Ça n’est pas un hasard si Wong Kar-Wai reçoit pour ce film le Prix de la Mise en scène lors du Festival de Cannes de 1997. Cette odyssée de deux amants à Buenos Aires fait preuve d’une esthétique unique : le film parvient à la fois à montrer les actions et à dire les silences. C’est ainsi que l’on se retrouve face à des mouvements de caméra quasi burlesques. Celle-ci se cogne contre les corps, se heurte aux visages, ses mouvements sont saccadés. Cette caméra faussement maladroite vient épouser l’histoire d’amour imparfaite entre deux jeunes hommes qui ne savent pas y faire. 

Il y a bien quelque chose de burlesque dans cette histoire d’amour. Les deux amants la subissent presque autant qu’ils l’entretiennent. Ils s’aiment mais se jalousent. Ils prennent soin l’un de l’autre mais se déchirent. Burlesque, comme leur mode de vie précaire. Ensemble, ils tentent de s’apprivoiser dans un studio miteux des bas quartiers de Buenos Aires. 

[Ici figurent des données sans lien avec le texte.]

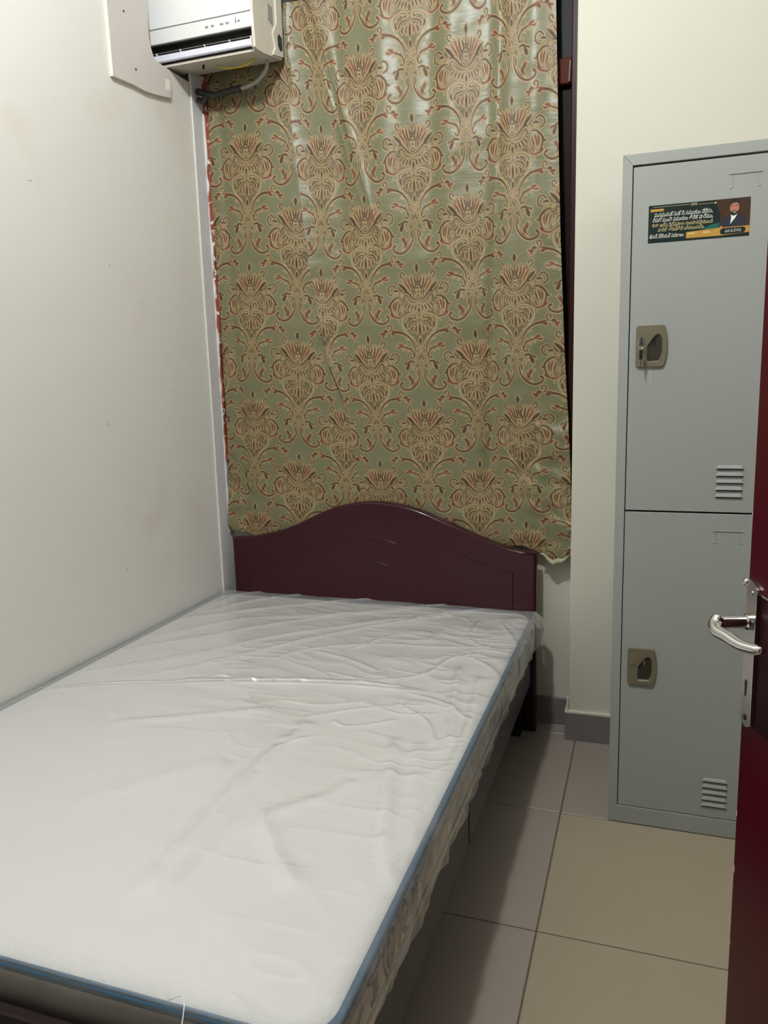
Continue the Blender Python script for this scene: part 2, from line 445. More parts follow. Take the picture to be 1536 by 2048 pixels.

Tony Leung (devant) et Leslie Cheung (derrière) © ARP Sélection

Tout est sale, la lumière est blafarde. Comme si l’amour ne pouvait qu’être sincère dans une atmosphère aussi glauque. Wong Kar-Wai parvient avec ce film à mettre en image un amour que l’on désire sans jamais parvenir à bien le saisir. Les deux amants se pardonnent et se rabibochent et pourtant rien n’est plus pareil. Ils s’enlacent et alors le spectateur sait qu’ils courent à leur perte. Ho Po-Wing murmure «  Reprenons à zéro.  » et les voilà tous les deux encore plus seuls, plus désemparés. 

Saisir la grâce

La photographie est dirigée par le chef-opérateur Christopher Doyle. Grand favori de Wong Kar-Wai, il a collaboré avec lui à de nombreuses reprises. C’est à lui que le réalisateur doit cette imagerie si caractéristique qui fait sa patte  : une étreinte prise à travers la vitre d’une fenêtre, une lumière jaune comme du papier sépia. Une véritable esthétique de la nostalgie se dessine. Le spectateur peut voir les personnages regretter des instants qu’ils sont pourtant en train de vivre. Comme si la passion avant manqué son rendez-vous avec la vie de couple. 

Leslie Cheung (de face) et Tony Leung (de dos) © ARP Sélection

Wong Kar-Wai s’entête à essayer de saisir dans ses films les échecs de l’amour. Des personnages qui se manquent, qui s’évitent, qui ratent le coche. Deux flics qui ratent leur histoire d’amour dans Chungking Express. Deux personnes mariées qui n’oseront jamais entamer une liaison dans In the mood for love. L’amour, comme toutes les promesses, n’engage que ceux qui y croient. 

Cette imagerie de l’amour manqué est renforcée par la musique. Le réalisateur en use sans modération. Elle revient de manière obsédante, compulsive pour faire dire quelque chose de supplémentaire aux séquences. À chaque balbutiement entre les amants, la musique reprend. Et accentue chacune des déchirures. Un éternel refrain qui vient illustrer l’éternel recommencement de cette relation estropiée. Avec ironie parfois. Lorsque les personnages se quittent et que Lai-Yiu Fai se retrouve seul, Happy Together du groupe de rock américain The Turtles retentit. «  Imagine me and you, I do / I think about you day and night, it’s only right  ». Wong Kar-Wai donne de la grâce aux drames.

Happy Together est à retrouver sur les plateformes de VOD comme Universciné.